*DATASET*:
# # # # #

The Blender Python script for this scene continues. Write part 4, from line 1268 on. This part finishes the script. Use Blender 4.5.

# # # # #

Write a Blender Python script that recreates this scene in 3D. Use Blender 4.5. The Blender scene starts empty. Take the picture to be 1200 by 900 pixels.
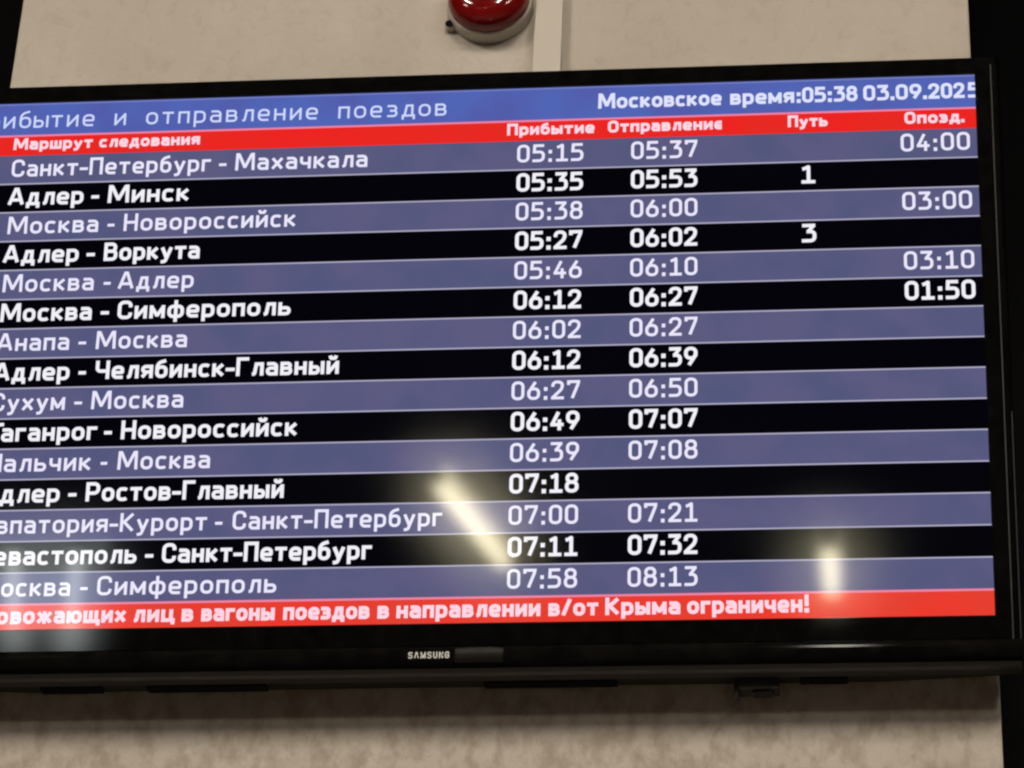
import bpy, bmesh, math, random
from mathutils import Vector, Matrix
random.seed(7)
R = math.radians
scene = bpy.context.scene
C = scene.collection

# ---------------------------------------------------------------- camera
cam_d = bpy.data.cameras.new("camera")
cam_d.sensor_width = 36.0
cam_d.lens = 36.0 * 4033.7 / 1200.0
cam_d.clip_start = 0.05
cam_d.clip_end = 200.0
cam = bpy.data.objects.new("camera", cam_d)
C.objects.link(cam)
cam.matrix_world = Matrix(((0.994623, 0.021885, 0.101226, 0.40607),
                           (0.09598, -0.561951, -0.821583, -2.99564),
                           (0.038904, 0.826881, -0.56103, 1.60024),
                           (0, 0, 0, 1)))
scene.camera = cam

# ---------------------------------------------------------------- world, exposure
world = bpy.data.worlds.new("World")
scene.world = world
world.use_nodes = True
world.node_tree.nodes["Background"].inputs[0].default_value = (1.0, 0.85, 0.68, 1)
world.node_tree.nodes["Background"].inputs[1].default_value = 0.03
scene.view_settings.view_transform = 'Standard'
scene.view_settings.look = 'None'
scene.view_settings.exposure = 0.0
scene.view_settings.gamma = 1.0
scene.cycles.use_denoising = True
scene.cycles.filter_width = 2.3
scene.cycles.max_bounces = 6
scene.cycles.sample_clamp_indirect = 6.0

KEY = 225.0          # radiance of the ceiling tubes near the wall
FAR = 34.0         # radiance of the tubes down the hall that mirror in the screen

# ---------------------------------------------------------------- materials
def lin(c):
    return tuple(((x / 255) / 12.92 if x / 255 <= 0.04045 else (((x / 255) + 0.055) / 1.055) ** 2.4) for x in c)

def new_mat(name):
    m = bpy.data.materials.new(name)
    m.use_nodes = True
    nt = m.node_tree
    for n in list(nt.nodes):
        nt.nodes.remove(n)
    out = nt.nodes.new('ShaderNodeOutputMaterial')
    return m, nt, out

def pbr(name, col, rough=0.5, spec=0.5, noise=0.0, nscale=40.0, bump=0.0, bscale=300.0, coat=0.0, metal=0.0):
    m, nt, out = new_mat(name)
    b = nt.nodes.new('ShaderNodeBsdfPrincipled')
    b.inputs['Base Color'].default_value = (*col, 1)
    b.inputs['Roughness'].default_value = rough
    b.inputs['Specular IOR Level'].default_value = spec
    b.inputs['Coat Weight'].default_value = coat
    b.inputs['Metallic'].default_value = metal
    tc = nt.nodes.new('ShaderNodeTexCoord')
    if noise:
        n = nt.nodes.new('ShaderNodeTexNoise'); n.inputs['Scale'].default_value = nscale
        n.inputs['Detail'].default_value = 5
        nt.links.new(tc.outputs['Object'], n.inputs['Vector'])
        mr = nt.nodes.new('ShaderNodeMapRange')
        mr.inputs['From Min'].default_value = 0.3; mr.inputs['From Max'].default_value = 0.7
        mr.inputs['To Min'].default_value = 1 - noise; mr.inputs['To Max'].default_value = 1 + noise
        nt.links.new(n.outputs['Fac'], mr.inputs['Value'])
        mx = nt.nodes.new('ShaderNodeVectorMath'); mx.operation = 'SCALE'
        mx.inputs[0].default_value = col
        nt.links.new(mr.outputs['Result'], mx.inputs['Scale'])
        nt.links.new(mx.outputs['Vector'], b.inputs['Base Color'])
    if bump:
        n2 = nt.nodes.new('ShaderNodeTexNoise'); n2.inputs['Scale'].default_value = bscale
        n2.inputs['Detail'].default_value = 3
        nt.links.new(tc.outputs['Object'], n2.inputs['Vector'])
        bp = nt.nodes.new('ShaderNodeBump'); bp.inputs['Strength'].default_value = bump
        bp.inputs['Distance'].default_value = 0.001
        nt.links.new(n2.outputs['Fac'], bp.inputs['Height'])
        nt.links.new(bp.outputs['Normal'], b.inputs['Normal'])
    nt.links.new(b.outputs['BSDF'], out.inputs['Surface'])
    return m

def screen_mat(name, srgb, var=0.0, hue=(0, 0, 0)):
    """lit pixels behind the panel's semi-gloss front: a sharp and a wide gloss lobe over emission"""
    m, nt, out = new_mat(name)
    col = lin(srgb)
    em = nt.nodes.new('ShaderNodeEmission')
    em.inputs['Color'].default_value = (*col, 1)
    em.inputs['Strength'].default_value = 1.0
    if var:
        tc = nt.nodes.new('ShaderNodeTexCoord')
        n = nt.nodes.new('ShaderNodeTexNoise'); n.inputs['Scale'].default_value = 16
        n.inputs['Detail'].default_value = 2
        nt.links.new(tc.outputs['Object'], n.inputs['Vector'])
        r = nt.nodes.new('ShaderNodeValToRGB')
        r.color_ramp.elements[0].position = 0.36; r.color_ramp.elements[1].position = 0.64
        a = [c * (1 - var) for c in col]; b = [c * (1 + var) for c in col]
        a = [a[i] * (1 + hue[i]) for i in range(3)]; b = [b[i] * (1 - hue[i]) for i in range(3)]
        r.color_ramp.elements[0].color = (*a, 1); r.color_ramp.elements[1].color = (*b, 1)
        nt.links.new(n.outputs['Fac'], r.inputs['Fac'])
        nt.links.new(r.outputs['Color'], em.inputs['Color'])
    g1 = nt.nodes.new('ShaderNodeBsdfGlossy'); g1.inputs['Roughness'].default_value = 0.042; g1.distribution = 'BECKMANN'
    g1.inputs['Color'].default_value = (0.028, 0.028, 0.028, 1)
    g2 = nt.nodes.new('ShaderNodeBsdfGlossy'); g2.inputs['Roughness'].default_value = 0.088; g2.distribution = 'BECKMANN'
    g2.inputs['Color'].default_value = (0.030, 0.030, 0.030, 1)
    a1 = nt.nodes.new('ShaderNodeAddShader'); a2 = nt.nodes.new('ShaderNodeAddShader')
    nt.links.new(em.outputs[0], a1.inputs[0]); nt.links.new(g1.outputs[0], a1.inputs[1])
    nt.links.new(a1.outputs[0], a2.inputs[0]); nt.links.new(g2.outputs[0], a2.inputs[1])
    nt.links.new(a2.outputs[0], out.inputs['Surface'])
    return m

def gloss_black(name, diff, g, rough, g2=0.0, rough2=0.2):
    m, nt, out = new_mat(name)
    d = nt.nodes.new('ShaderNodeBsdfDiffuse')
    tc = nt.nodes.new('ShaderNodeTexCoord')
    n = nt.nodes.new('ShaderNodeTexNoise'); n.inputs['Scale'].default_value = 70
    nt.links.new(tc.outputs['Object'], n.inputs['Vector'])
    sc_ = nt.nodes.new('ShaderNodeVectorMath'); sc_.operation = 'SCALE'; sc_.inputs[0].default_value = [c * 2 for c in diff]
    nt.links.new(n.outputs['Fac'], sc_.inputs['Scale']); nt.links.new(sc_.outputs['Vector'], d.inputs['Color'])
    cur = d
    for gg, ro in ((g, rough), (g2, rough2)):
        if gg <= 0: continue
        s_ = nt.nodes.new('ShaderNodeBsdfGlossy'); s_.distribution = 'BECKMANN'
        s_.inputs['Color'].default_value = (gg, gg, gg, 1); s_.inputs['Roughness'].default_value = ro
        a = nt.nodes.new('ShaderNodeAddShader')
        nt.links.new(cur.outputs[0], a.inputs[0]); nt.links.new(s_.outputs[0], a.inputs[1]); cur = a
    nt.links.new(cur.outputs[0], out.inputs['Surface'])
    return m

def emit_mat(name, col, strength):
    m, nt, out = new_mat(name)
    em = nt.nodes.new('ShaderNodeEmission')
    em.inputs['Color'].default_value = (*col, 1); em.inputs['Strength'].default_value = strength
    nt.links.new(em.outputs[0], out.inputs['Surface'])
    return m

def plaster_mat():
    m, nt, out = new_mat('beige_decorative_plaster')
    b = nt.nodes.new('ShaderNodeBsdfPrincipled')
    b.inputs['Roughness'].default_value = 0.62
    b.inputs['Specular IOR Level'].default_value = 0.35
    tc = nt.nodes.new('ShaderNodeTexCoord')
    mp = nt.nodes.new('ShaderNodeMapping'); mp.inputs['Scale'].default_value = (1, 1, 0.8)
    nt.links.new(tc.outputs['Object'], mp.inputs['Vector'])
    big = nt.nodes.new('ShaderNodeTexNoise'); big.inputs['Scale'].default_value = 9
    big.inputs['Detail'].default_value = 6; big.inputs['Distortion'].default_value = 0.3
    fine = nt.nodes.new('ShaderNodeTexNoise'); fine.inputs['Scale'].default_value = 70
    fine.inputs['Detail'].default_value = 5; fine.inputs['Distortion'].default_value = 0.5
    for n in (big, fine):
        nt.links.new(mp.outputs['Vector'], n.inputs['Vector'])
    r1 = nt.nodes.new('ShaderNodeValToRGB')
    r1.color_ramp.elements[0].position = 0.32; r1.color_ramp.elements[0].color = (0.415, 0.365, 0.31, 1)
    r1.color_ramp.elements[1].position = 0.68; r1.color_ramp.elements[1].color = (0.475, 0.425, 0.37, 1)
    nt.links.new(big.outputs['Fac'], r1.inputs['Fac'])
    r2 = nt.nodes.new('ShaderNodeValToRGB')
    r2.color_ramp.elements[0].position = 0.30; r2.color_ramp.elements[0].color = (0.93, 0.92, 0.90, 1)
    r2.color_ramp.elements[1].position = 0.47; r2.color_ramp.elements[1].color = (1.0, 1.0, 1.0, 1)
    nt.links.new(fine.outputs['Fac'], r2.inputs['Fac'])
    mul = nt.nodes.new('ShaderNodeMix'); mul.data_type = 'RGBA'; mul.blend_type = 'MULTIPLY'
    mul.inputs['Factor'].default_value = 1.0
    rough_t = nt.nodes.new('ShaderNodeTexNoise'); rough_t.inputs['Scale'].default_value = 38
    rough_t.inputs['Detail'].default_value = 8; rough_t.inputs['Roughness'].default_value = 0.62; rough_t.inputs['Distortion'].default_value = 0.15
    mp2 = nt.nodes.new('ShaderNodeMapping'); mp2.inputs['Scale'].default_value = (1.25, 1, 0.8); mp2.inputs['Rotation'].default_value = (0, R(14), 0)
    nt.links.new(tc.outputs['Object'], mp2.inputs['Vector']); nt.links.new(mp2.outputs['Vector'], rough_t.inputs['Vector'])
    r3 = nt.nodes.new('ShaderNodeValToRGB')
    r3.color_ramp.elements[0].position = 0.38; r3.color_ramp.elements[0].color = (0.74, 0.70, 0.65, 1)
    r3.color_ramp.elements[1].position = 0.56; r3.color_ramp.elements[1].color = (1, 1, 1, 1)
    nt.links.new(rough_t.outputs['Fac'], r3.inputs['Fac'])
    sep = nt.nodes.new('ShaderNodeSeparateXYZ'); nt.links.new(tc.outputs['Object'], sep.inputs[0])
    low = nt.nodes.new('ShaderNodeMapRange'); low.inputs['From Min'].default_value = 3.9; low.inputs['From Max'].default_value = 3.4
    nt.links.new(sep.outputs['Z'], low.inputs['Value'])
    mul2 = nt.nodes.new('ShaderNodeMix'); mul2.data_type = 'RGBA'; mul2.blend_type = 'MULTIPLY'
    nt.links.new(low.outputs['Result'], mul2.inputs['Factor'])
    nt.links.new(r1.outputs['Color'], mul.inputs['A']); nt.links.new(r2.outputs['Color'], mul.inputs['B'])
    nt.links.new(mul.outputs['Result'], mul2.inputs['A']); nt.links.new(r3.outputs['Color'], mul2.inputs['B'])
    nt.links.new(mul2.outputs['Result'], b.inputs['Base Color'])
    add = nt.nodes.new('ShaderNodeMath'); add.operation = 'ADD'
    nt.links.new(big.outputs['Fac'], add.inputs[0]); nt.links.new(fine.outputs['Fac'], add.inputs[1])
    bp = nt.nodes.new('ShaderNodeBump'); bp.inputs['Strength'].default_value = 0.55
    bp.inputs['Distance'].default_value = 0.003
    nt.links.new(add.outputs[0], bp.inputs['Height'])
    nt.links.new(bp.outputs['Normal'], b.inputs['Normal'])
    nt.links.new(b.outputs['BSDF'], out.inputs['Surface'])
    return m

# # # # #

*YOUR OBJECTIVE*:
Repeat exactly the stretch of lines that opens with the line containing "Write a Blender" and closes with the line containing "C = scene.collection". Leave the pictures out, and add nothing.

*FINISHED ANSWER*:
Write a Blender Python script that recreates this scene in 3D. Use Blender 4.5. The Blender scene starts empty. Take the picture to be 1200 by 900 pixels.
import bpy, bmesh, math, random
from mathutils import Vector, Matrix
random.seed(7)
R = math.radians
scene = bpy.context.scene
C = scene.collection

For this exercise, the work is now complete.